--- Begin ---

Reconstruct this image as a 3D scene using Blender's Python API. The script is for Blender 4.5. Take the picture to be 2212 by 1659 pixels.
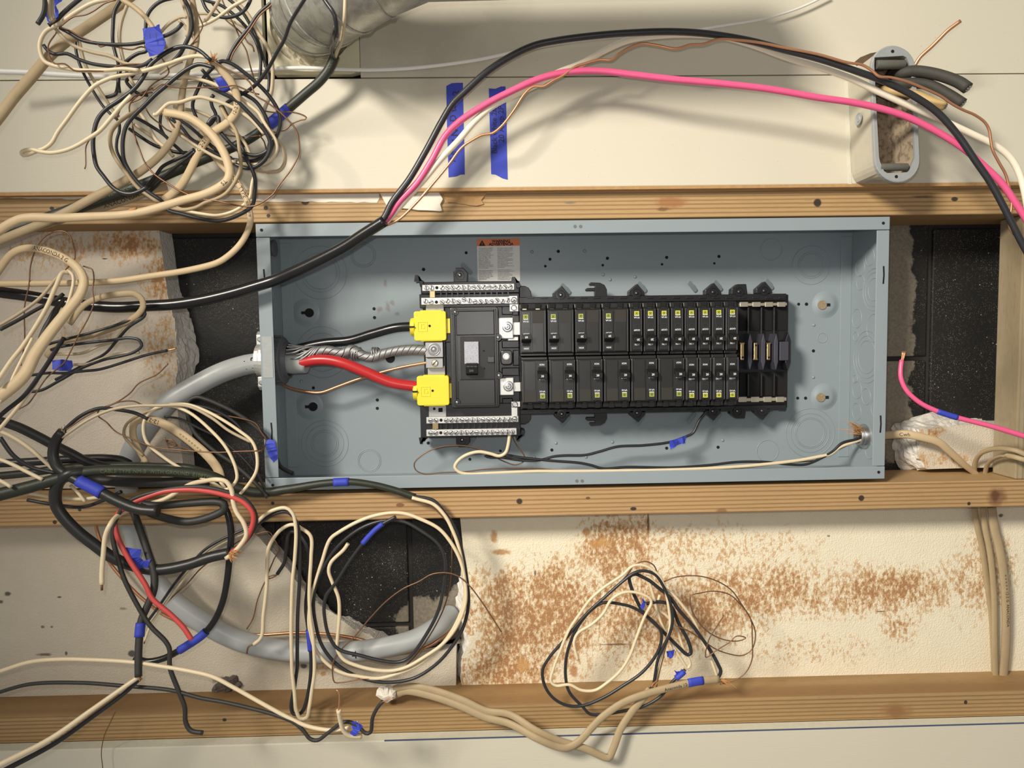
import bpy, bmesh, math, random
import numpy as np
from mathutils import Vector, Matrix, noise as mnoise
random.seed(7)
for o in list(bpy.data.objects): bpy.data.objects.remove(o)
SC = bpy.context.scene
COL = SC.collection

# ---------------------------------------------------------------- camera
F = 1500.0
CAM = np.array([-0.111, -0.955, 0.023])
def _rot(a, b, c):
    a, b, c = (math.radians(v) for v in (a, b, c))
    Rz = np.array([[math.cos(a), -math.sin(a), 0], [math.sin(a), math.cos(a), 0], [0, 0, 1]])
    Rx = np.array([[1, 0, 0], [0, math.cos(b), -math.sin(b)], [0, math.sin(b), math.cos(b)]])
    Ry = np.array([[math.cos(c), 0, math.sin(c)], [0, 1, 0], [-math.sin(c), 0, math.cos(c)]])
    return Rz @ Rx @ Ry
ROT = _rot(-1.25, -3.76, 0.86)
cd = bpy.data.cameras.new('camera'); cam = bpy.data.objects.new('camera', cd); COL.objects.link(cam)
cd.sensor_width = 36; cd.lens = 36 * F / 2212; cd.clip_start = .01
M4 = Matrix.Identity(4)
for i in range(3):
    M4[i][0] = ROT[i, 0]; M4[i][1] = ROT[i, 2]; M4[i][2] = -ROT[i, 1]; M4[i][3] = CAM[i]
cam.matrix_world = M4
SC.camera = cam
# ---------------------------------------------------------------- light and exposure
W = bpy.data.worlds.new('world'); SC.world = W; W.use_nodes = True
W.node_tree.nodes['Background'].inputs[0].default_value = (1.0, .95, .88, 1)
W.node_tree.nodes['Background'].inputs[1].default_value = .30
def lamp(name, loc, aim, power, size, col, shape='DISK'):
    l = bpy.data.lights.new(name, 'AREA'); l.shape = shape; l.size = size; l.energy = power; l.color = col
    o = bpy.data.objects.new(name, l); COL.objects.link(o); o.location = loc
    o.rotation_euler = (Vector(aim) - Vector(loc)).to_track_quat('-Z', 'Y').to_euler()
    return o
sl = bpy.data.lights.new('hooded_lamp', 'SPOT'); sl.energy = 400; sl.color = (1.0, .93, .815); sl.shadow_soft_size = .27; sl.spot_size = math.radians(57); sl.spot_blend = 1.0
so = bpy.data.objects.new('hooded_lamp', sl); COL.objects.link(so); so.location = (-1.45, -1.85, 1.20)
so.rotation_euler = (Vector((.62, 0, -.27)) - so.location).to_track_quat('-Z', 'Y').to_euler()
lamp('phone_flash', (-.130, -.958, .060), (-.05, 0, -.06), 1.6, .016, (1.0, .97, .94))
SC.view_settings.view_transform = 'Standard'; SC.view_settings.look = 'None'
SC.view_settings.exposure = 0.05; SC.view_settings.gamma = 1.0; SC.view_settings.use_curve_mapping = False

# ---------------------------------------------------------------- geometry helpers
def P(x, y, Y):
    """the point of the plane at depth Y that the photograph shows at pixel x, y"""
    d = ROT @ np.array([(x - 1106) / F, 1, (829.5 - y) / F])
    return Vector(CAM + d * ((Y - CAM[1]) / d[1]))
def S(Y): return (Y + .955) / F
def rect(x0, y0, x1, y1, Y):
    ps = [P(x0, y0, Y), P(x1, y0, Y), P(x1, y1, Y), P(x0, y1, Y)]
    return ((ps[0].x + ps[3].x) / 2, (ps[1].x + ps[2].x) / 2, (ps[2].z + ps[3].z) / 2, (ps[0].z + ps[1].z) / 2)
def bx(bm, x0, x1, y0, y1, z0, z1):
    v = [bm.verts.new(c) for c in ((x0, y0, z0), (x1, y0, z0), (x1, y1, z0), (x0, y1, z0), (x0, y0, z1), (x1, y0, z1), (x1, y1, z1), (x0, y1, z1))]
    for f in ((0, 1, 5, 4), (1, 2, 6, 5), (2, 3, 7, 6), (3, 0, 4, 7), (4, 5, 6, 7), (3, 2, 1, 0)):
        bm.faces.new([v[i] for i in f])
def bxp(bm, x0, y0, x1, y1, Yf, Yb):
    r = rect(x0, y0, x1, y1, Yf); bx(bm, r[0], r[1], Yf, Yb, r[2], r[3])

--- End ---

**What the task asks**
Pictures are excluded; extract exactly the lines from the start of the data through the line that holds "COL = SC.collection", both ends included.

**Response below**
Reconstruct this image as a 3D scene using Blender's Python API. The script is for Blender 4.5. Take the picture to be 2212 by 1659 pixels.
import bpy, bmesh, math, random
import numpy as np
from mathutils import Vector, Matrix, noise as mnoise
random.seed(7)
for o in list(bpy.data.objects): bpy.data.objects.remove(o)
SC = bpy.context.scene
COL = SC.collection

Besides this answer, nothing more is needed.